Y puesto que el vehículo preferencial de la intervención divina en el mundo y la historia es la humanidad, el compromiso ético del ser humano es inevitable. La opción por el bien o por el mal es ineludible. No hay neutralidad posible en el contexto universal del conflicto entre Dios y su enemigo. El propósito de la profecía es, pues, eminentemente moral: confronta al ser humano con su destino eterno y lo exhorta a optar por la vida (Dan. 2:34, 35, 44, 45; Mat. 21:43, 44); a la par que ético: le señala su ineludible rol protagónico dentro de ese conflicto.
Una de las finalidades de las profecías bíblicas acerca del fin es desarrollar en el ser humano la capacidad de discernir debajo de matices, disfraces y personificaciones (pasadas, presentes y futuras) la actuación del bien y del mal a lo largo de la historia y hasta su mismo fin (1 Cor. 12:10; Juan 2:23‑25). En ese contexto, cada institución, cada ideología y cada pronunciamiento humano es una manifestación encarnada e histórica del Reino de Dios o del reino del mal. Esto hace que, por carácter transitivo –y como señalaba Charles en el prefacio de su libro–, tampoco en el plano individual o personal exista la opción de la mera expectación, de la pasividad, de la neutralidad.
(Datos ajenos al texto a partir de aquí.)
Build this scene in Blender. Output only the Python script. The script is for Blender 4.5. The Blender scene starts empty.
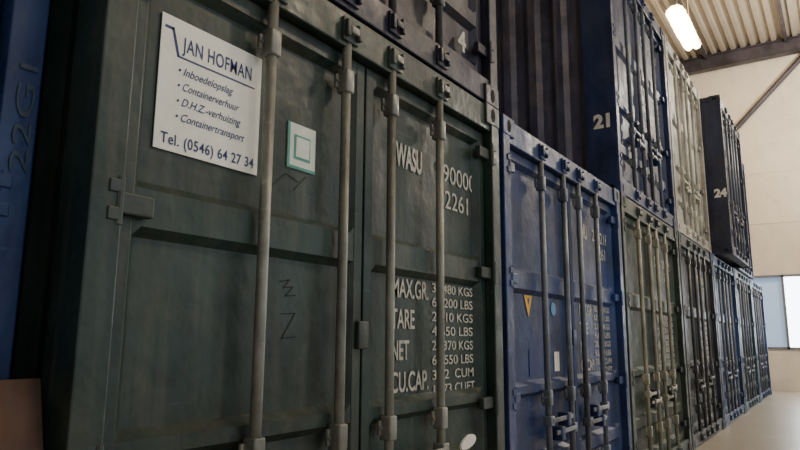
import bpy, bmesh, random
from math import *
from mathutils import Matrix, Vector
random.seed(7)
COL=bpy.context.scene.collection

# ---------------------------------------------------------------- materials
def new_mat(name):
    m=bpy.data.materials.new(name); m.use_nodes=True
    nt=m.node_tree; b=nt.nodes['Principled BSDF']; return m,nt,b
def mixc(nt,fac,a,b):
    n=nt.nodes.new('ShaderNodeMix'); n.data_type='RGBA'
    nt.links.new(fac,n.inputs[0])
    for v,i in ((a,6),(b,7)):
        if isinstance(v,(tuple,list)): n.inputs[i].default_value=(v[0],v[1],v[2],1)
        else: nt.links.new(v,n.inputs[i])
    return n.outputs[2]
def noise(nt,scale,detail=4,stretch=(1,1,1),rough=.6,off=0,rot=(0,0,0)):
    tc=nt.nodes.new('ShaderNodeTexCoord'); mp=nt.nodes.new('ShaderNodeMapping')
    mp.inputs['Scale'].default_value=stretch; mp.inputs['Location'].default_value=(off,off*.7,off*.3); mp.inputs['Rotation'].default_value=rot
    n=nt.nodes.new('ShaderNodeTexNoise'); n.inputs['Scale'].default_value=scale
    n.inputs['Detail'].default_value=detail; n.inputs['Roughness'].default_value=rough
    nt.links.new(tc.outputs['Object'],mp.inputs[0]); nt.links.new(mp.outputs[0],n.inputs['Vector'])
    return n.outputs[0]
def ramp(nt,src,a,b,va=0,vb=1):
    r=nt.nodes.new('ShaderNodeMapRange'); r.inputs[1].default_value=a; r.inputs[2].default_value=b
    r.inputs[3].default_value=va; r.inputs[4].default_value=vb; nt.links.new(src,r.inputs[0]); return r.outputs[0]
def paint(name,col,rough=.45,rust=.5,dirt=.5,off=0,metal=0,dust=(.13,.12,.10),scratch=.5):
    m,nt,b=new_mat(name)
    light=tuple(min(1,c*1.5+.004) for c in col); dark=tuple(c*.55 for c in col)
    base=mixc(nt,ramp(nt,noise(nt,2.4,7,(1,1,.7),.65,off=off),.36,.66),dark,light)
    film=ramp(nt,noise(nt,3.1,9,(1,1,1),.72,off=off+33),.48,.72,0,.42*dirt)
    base=mixc(nt,film,base,dust)
    streak=ramp(nt,noise(nt,9,5,(1.6,1.6,.09),off=off+3),.5,.76,0,.6*dirt)
    c=mixc(nt,streak,base,dust)
    sc=ramp(nt,noise(nt,24,3,(.12,1,1.6),.5,off=off+5,rot=(0,.25,0)),.66,.73,0,.6*scratch)
    c=mixc(nt,sc,c,tuple(min(1,q*2.2+.06) for q in col))
    sc=ramp(nt,noise(nt,30,3,(1.2,1,.10),.5,off=off+25,rot=(0,-.2,0)),.67,.72,0,.6*scratch)
    c=mixc(nt,sc,c,tuple(q*.35 for q in col))
    rs=ramp(nt,noise(nt,13,5,(1.5,1.5,.14),.6,off=off+15),.64-.05*rust,.78,0,.8*rust)
    c=mixc(nt,rs,c,(.10,.045,.022))
    r=ramp(nt,noise(nt,9,8,(1,1,.6),.75,off=off+9),.70-.09*rust,.75-.09*rust)
    c=mixc(nt,r,c,(.07,.028,.014))
    nt.links.new(c,b.inputs['Base Color'])
    nt.links.new(ramp(nt,noise(nt,5,6,off=off),.3,.7,rough-.1,rough+.17),b.inputs['Roughness'])
    b.inputs['Metallic'].default_value=metal
    bp=nt.nodes.new('ShaderNodeBump'); bp.inputs['Strength'].default_value=.5; bp.inputs['Distance'].default_value=.035
    nt.links.new(noise(nt,3.2,4,(1,1,.8),off=off),bp.inputs['Height']); nt.links.new(bp.outputs[0],b.inputs['Normal'])
    return m
def flat(name,col,rough=.6,metal=0,var=.12,sc=14):
    m,nt,b=new_mat(name)
    c=mixc(nt,ramp(nt,noise(nt,sc,7,rough=.7),.35,.65),tuple(x*(1-var*2) for x in col),col)
    nt.links.new(c,b.inputs['Base Color']); b.inputs['Roughness'].default_value=rough; b.inputs['Metallic'].default_value=metal
    return m
def emit(name,col,s):
    m,nt,b=new_mat(name); b.inputs['Base Color'].default_value=(*col,1)
    b.inputs['Emission Color'].default_value=(*col,1); b.inputs['Emission Strength'].default_value=s; return m

M_CAST=flat('casting_steel',(.035,.035,.04),.6,.2)
M_HOLE=flat('dark_recess',(.004,.004,.005),.9)
M_GASKET=flat('rubber_gasket',(.008,.009,.009),.8)
M_WHITE=flat('stencil_white',(.62,.62,.58),.6,0,.26,30)
M_PAPER=flat('paper_white',(.80,.80,.76),.7,0,.05)
M_SIGN=flat('sign_white',(.92,.96,.92),.45,0,.05)
M_NAVY=flat('sign_navy',(.02,.035,.19),.5)
M_TEAL=flat('sticker_teal',(.08,.34,.30),.5)
M_TEAL2=flat('sticker_pale',(.70,.78,.74),.5,0,.08)
M_YEL=flat('sticker_yellow',(.80,.45,.02),.5)
M_LBLUE=flat('sticker_blue',(.10,.30,.55),.5)
M_FADED=flat('faded_lettering',(.06,.10,.17),.6,0,.3,30)
M_MARK=flat('marker_scribble',(.006,.010,.009),.7)

# ---------------------------------------------------------------- mesh builder
class MB:
    def __init__(s): s.v=[];s.f=[];s.m=[]
    def add(s,vs,fs,mi=0):
        o=len(s.v); s.v+=[tuple(v) for v in vs]
        for f in fs: s.f.append([i+o for i in f]); s.m.append(mi)
    def box(s,x0,x1,y0,y1,z0,z1,mi=0,b=0.0):
        if b<=0:
            vs=[(x,y,z) for z in (z0,z1) for y in (y0,y1) for x in (x0,x1)]
            s.add(vs,[(0,2,3,1),(4,5,7,6),(0,1,5,4),(2,6,7,3),(0,4,6,2),(1,3,7,5)],mi); return
        bm=bmesh.new(); bmesh.ops.create_cube(bm,size=1)
        for v in bm.verts:
            v.co=((x0+x1)/2+v.co.x*(x1-x0),(y0+y1)/2+v.co.y*(y1-y0),(z0+z1)/2+v.co.z*(z1-z0))
        bmesh.ops.bevel(bm,geom=bm.edges[:],offset=b,segments=2,affect='EDGES',profile=.5)
        bm.verts.index_update()
        s.add([v.co[:] for v in bm.verts],[[v.index for v in f.verts] for f in bm.faces],mi); bm.free()
    def cyl(s,c,r,h,axis='z',n=14,mi=0):
        vs=[]
        for k in (0,1):
            for i in range(n):
                a=2*pi*i/n; p,q=r*cos(a),r*sin(a); t=k*h
                vs.append({'z':(c[0]+p,c[1]+q,c[2]+t),'x':(c[0]+t,c[1]+p,c[2]+q),'y':(c[0]+p,c[1]+t,c[2]+q)}[axis])
        fs=[(i,(i+1)%n,n+(i+1)%n,n+i) for i in range(n)]+[tuple(range(n))[::-1],tuple(range(n,2*n))]
        s.add(vs,fs,mi)
    def poly_y(s,pts,y,mi=0):
        s.add([(x,y,z) for x,z in pts],[tuple(range(len(pts)))],mi)
    def stroke(s,pts,y,w,mi=0):
        for (a,b),(c,d) in zip(pts,pts[1:]):
            l=hypot(c-a,d-b); nx,nz=-(d-b)/l*w/2,(c-a)/l*w/2
            s.poly_y([(a+nx,b+nz),(c+nx,d+nz),(c-nx,d-nz),(a-nx,b-nz)],y,mi)
    def obj(s,name,mats,parent=None,smooth=False):
        me=bpy.data.meshes.new(name); me.from_pydata(s.v,[],s.f)
        for m in mats: me.materials.append(m)
        for p,i in zip(me.polygons,s.m): p.material_index=i
        bm=bmesh.new(); bm.from_mesh(me); bmesh.ops.recalc_face_normals(bm,faces=bm.faces[:]); bm.to_mesh(me); bm.free()
        o=bpy.data.objects.new(name,me); COL.objects.link(o)
        if parent: o.parent=parent
        if smooth:
            for p in me.polygons: p.use_smooth=len(p.vertices)==4
        return o
def empty(name,loc):
    e=bpy.data.objects.new(name,None); e.location=loc; e.empty_display_size=.2; COL.objects.link(e); return e
def text(name,body,x,y,z,h,mat,parent,bold=0.0,shear=0,width=None,side=False,rot=0,spacing=1.0):
    c=bpy.data.curves.new(name,'FONT'); c.body=body; c.size=h/.70; c.offset=bold; c.shear=shear
    c.space_character=spacing; c.extrude=.0004; c.materials.append(mat)
    o=bpy.data.objects.new(name,c); COL.objects.link(o); o.parent=parent
    o.location=(x,y,z); o.rotation_euler=(pi/2,0,-pi/2) if side else (pi/2,-rot,0)
    if width:
        bpy.context.view_layer.update(); o.scale.x=width/max(o.dimensions.x,1e-4)
    return o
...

Si la lucha entre el bien y el mal es concreta y tangible, permanente, encarnada, espacio-temporal, divina y humana a la vez, resulta ineludible el compromiso (expreso o tácito, por acción u omisión) de cada ser humano con uno u otro lado del conflicto por el solo hecho de estar en el escenario de ese conflicto. La opción moral del ser humano es, por ello mismo, irrenunciable (Dan. 10:13, 20, 21; 11:1; Efe. 6:12). Se es actor en un bando o en el otro. En palabras de Jesús: “El que conmigo no junta, desparrama” (Mat. 12:30).
Ya no se trata solo de descubrir qué lado del conflicto está detrás de cada entidad, discurso o ideología. El compromiso incluye velar para que cada una de nuestras propias manifestaciones humanas sea “luz” (esclarecimiento) y “sal” (preservación) en el mundo (Mat. 5:13-16); un instrumento del bien en oposición al mal; un dique de contención; un punto de referencia ético, fidedigno y confiable para quienes buscan la verdad y la justicia (Dan. 12: 3).